The Imitation Game : A Review
I want you to do something difficult. Please bear with me. I want you to imagine that you are the man in the street. You’re not a member of CCS, you don’t read Resurrection and although you’ve heard of Alan Turing you’re a bit hazy about him. Codebreaker! That’s the chap! Invented a machine for breaking German codes. Colossus, that was it! [No it wasn't : Ed.]
But you’re sufficiently curious to go and see The Imitation Game. You probably thought it was a really good film. And indeed it is. Beautifully filmed and brilliantly acted: Keira Knightly was excellent despite all the criticism. You might cavil at some of the period detail - Tipp-Ex hadn’t been invented in the 1940s, nor indeed were there any railway carriages designated “standard class”. But these are issues for nitpickers. You came away satisfied. Fine drama altogether.

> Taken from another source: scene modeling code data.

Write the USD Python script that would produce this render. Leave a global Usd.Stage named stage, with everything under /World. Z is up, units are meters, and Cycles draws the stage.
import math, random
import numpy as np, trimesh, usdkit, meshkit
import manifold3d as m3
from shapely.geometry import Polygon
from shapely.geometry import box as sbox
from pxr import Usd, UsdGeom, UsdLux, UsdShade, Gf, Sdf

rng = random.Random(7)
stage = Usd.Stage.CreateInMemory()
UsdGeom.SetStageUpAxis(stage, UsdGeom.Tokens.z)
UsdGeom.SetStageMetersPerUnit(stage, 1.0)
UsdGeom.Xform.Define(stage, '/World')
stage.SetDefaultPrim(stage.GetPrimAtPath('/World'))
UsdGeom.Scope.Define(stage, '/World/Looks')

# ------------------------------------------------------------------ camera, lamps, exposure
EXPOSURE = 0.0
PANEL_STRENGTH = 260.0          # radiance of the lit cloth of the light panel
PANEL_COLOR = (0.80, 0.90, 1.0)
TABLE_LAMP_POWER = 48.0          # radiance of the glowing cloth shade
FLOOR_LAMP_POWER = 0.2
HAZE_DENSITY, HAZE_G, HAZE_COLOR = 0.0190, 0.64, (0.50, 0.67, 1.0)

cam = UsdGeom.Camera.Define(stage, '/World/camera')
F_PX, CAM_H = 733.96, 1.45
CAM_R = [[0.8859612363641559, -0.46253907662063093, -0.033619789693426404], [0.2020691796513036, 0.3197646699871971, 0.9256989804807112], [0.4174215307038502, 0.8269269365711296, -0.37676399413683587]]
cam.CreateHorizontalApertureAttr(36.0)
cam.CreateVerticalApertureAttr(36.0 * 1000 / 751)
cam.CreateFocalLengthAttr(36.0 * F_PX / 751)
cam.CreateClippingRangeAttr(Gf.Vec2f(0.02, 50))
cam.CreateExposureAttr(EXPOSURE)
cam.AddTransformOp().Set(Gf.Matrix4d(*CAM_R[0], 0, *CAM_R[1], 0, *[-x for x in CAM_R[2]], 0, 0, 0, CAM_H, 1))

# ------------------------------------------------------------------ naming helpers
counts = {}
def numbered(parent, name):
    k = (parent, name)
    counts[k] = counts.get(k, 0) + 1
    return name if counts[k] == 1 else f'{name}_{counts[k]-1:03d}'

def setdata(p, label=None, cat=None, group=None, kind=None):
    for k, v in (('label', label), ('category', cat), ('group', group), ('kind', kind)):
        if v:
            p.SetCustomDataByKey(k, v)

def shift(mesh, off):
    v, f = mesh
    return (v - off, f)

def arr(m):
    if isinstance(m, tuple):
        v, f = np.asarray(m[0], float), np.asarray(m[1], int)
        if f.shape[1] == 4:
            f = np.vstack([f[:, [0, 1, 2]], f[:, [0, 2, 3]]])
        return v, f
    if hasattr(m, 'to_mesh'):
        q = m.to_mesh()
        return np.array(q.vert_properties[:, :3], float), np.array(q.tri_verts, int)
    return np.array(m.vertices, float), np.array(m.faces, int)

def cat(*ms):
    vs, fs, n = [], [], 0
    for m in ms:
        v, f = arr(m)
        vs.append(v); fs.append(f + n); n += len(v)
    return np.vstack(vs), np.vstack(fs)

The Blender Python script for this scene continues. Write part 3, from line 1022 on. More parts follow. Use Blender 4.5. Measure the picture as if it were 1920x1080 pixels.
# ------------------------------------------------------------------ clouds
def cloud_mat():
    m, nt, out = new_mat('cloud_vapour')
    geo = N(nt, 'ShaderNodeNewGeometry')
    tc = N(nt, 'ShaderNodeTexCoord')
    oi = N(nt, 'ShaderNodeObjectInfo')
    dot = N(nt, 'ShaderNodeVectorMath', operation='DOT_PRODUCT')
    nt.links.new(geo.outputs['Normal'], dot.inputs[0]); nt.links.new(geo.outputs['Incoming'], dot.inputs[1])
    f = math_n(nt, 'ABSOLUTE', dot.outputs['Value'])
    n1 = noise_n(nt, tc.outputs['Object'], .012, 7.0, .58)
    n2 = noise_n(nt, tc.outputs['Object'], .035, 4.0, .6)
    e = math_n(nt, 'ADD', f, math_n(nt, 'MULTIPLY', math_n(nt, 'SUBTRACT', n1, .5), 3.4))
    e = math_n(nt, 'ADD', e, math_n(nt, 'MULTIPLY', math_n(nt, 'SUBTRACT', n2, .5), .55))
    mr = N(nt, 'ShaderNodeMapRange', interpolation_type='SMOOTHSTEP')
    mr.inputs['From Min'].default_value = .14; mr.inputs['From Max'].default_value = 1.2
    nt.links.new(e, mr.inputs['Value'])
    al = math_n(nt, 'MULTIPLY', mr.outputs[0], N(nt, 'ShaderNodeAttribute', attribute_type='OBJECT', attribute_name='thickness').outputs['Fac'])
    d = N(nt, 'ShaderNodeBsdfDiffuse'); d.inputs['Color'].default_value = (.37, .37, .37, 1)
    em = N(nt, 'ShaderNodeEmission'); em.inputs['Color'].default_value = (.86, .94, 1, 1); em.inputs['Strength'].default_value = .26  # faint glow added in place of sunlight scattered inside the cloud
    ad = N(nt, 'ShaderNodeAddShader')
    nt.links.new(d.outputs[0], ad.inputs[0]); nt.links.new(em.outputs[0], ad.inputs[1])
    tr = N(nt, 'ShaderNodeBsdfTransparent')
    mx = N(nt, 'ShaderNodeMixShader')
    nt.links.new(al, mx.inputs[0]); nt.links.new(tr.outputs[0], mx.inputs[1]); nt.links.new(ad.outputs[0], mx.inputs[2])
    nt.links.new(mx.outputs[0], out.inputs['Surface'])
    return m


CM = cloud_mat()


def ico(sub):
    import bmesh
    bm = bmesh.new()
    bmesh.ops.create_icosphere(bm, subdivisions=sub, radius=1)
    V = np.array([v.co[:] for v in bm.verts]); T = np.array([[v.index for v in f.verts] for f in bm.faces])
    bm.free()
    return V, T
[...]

Trouble is you’re not the man in the street, you’re the person on the Information Superhighway or you wouldn’t be reading this. You know a fair amount about Turing. You’ve read a bit about him. You might have seen Hugh Whitmore’s 1996 play Breaking the Code (Derek Jacobi, Prunella Scales, Harold Pinter) on the BBC. Heavens, you might even have read Alan Hodges’ biography.
This makes life more difficult because you’re looking at this film with different eyes. You’re seeing it as a documentary. And it isn’t. To be sure the basic facts are there but in between them dramatic licence has been employed to a degree you’ll probably find unacceptable. You’ll pick holes in the plot. Lots of them. Things that you “know” didn’t happen.
So do go and see it by all means. Or wait for it to come on TV in a year or two. But treat it as a drama, not a serious historical account. That it is not. For that the BBC version is to be preferred.